India’s Famine by Ben Bradley
First published in 1943, republished in 2024 by the CPB
Introductions from Shahriar Bin Ali of the Bangladeshi Workers Council and Vijay Prashad of Tricontinental
BECAUSE of its large population, its feudal landholding system and the ravages of British imperialism, India had been subject to regular food shortages and famines over many years.
However, the Bengal Famine, dealt with here, was one of the most iniquitous and devastating because it was avoidable and was hidden from the world by the British colonial administration.
Ben Bradley’s superb exposure of how the famine came about as a result of deliberate British policy and its government’s extreme callousness, is a model of excellent research, humanitarian commitment and a clear anti-imperialist perspective.
In August, 1942, with war raging in Europe, India faced a food crisis, prices of grains had more than doubled above pre-war levels, and food in many cases had already vanished from the open market.

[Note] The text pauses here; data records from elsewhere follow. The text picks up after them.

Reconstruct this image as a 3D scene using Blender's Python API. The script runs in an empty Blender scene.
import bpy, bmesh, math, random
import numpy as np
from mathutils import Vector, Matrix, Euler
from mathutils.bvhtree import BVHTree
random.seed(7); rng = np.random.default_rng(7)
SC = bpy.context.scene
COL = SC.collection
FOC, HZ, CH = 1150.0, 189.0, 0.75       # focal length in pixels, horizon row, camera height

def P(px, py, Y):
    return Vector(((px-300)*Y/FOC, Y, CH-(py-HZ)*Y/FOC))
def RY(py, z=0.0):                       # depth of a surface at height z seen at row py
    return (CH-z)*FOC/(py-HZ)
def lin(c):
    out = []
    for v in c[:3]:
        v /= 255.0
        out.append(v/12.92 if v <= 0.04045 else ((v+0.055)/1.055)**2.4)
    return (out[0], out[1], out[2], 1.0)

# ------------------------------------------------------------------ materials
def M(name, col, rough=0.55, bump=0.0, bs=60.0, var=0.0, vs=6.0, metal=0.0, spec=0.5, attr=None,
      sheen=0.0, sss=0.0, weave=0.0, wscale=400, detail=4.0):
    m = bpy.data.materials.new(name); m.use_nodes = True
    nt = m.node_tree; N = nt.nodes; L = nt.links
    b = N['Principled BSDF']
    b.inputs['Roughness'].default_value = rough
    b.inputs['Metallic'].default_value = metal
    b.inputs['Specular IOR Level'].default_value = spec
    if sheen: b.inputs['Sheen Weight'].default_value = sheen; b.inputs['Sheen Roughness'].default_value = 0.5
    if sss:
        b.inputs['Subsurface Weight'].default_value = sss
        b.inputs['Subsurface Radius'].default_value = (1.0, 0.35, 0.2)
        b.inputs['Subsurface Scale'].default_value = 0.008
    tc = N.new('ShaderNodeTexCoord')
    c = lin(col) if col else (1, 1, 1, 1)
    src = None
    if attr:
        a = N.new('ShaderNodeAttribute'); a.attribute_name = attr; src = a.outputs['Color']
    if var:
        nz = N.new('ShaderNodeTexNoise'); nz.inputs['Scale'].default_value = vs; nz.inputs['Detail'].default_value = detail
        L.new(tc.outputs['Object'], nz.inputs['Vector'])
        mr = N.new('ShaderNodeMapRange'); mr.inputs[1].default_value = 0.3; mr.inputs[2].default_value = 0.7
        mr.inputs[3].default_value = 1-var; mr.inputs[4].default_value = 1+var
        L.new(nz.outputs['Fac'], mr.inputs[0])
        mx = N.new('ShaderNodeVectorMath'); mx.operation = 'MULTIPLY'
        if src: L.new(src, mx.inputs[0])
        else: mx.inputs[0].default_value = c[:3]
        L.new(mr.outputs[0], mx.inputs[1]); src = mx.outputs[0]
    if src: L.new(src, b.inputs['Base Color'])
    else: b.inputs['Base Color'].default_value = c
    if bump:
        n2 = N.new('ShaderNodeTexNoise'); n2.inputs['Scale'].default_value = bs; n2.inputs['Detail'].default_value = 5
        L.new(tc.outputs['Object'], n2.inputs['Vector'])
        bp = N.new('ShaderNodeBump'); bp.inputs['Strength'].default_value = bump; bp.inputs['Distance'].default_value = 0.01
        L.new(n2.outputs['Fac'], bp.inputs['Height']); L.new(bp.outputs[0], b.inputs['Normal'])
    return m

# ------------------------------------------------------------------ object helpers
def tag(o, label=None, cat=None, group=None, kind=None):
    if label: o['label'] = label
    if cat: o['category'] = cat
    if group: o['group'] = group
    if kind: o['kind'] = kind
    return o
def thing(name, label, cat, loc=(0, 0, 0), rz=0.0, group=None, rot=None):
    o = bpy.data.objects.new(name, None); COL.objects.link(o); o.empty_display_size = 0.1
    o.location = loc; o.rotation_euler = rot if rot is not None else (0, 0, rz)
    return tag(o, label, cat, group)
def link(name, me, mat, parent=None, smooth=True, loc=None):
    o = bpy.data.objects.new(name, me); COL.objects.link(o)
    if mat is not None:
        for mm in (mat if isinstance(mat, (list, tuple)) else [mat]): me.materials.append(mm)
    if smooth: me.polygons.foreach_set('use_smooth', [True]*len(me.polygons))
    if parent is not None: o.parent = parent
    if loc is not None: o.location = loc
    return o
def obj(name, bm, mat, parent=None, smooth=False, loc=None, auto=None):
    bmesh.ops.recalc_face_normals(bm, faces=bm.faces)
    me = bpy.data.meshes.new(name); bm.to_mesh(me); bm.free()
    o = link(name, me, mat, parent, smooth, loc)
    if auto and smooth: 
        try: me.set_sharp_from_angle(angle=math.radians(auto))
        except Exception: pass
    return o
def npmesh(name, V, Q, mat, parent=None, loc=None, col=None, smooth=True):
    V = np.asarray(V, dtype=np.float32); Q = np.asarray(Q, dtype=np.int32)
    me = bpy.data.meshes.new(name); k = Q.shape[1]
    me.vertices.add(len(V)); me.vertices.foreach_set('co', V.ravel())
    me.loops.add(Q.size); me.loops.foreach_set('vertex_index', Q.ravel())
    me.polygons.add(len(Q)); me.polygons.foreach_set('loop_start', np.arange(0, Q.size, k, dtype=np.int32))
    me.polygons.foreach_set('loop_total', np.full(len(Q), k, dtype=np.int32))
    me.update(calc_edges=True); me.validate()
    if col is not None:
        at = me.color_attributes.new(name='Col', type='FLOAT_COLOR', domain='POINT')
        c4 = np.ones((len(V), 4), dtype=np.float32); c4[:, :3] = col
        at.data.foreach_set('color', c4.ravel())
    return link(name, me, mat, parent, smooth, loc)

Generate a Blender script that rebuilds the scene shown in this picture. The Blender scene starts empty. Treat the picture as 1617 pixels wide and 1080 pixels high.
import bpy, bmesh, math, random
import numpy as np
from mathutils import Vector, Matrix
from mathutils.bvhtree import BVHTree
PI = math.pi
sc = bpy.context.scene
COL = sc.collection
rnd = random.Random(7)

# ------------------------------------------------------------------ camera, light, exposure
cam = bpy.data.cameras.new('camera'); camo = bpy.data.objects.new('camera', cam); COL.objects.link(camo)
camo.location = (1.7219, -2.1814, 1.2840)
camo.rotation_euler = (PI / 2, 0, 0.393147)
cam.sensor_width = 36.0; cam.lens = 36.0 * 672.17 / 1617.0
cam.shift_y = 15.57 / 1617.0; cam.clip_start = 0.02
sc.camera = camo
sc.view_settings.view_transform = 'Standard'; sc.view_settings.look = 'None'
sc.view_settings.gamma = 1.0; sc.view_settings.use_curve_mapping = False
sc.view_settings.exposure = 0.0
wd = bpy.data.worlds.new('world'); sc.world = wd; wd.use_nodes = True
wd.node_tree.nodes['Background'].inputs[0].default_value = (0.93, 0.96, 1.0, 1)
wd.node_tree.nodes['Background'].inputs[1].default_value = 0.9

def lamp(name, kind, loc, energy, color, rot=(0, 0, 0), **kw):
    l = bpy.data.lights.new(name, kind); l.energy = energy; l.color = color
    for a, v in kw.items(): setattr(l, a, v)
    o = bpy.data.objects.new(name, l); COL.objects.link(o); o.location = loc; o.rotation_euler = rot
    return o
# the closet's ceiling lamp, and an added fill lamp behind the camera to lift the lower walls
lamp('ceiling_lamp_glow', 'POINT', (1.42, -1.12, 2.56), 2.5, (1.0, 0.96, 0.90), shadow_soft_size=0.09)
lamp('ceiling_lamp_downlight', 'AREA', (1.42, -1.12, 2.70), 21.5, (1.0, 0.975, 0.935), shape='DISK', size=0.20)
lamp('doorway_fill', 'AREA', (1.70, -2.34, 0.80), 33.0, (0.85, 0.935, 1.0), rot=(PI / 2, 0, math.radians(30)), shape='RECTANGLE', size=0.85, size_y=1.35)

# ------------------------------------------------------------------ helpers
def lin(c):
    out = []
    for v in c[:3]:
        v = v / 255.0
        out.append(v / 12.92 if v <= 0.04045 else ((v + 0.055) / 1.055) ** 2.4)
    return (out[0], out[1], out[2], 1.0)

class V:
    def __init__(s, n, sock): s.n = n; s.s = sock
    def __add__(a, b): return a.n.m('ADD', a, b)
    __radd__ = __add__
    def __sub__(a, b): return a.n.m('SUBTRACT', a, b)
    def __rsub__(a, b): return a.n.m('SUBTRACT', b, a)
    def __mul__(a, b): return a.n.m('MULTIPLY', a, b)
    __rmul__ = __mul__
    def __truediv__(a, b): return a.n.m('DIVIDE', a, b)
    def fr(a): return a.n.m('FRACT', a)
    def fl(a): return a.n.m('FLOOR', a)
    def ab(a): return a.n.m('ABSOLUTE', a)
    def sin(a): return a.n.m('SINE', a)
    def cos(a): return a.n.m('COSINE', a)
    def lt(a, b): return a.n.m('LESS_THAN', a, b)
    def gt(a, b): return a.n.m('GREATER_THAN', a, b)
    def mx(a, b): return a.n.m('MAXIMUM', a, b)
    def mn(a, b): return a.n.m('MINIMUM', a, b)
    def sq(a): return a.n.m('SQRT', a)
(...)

The situation was rapidly heading for the worst crisis that India had ever known.
The imperial government, however, was unconcerned. It was too busy locking up many of the popular leaders of the Indian people.
The most appalling tragedy was being enacted with deaths due to starvation, compounded by epidemics of cholera and typhoid added to the horror of the situation.
Reports from Calcutta at the time described the scene: tens of thousands of destitute men, women and children roam the city or exhausted in the doorways and on the footpaths.
The Bengal peasant has been poverty-stricken for generations. The peasantry here were the poorest in the world. Some 1,500,000 people were dying ever year in Bengal alone. Cholera, malaria, tuberculosis and gastric illnesses were rife.
The colonial government’s policy on India was to keep things as they were, protect landlords and maintain the system of land tenancy and revenue.
At the same time, British military authorities were taking large quantities of grain, using coercive measures if necessary, and no attempt was made by the government to control prices or to ration existing stocks.
This reissue is timely, given the impending famine threatening the continent of Africa due to global heating and the ongoing, deliberate starvation of the Palestinian people in Gaza. The callous indifference of the northern rich capitalist countries to these humanitarian crises is the same today as it was when Ben Bradley wrote his pamphlet on India in 1943.